As expected, Labour have today confirmed that they pledge to cut tuition fees from £9,000 to £6,000 a year. In an email sent out to thousands of supporters by Ed Miliband in the last few moments.
This is the fourth Labour election pledge (after reducing the deficit, controlling immigration, and funding for the NHS), and Miliband says it is a promise they will keep:
“And unlike with certain other parties, that’s a promise you can rely on.”
Update: Here’s the full text of Labour’s fourth election pledge:
“Build a country where the next generation can do better than the last: tuition fees reduced to £6000, an apprenticeship for every school leaver who gets the basic grades, and smaller class sizes for five, six and seven-year olds”
As we reported overnight, much of what Miliband and Balls were saying this morning was about the flaws in the current funding system, but there was also plenty of detail about the Labour proposal this morning:
- Student maintenance grants will be increased by £400 – benefitting half of all students, and that’s paid for by making higher earning graduates pay a higher rate of interest on their loan repayments.
- The fees reduction is funded – to the tune of £2.7 billion – by reducing the cash giveaway to wealthy pensioners.
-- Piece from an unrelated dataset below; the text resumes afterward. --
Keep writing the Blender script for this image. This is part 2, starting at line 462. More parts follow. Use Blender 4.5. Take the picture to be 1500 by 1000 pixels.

That means reducing pension tax relief for the wealthiest pensioners, capping the total eligible for tax relief in a lifetime at £1m and limiting the annual sum eligible for tax relief at £30,000. And university funding won’t be hit as a result of lower tuition fees.
- The new tuition fees regime would start from September 2016 for all of those who are currently undergraduates at that point.
Miliband and Balls argue these changes will reduce the national debt by more than £10 billion over the next parliament and £40 billion over the next 15 years.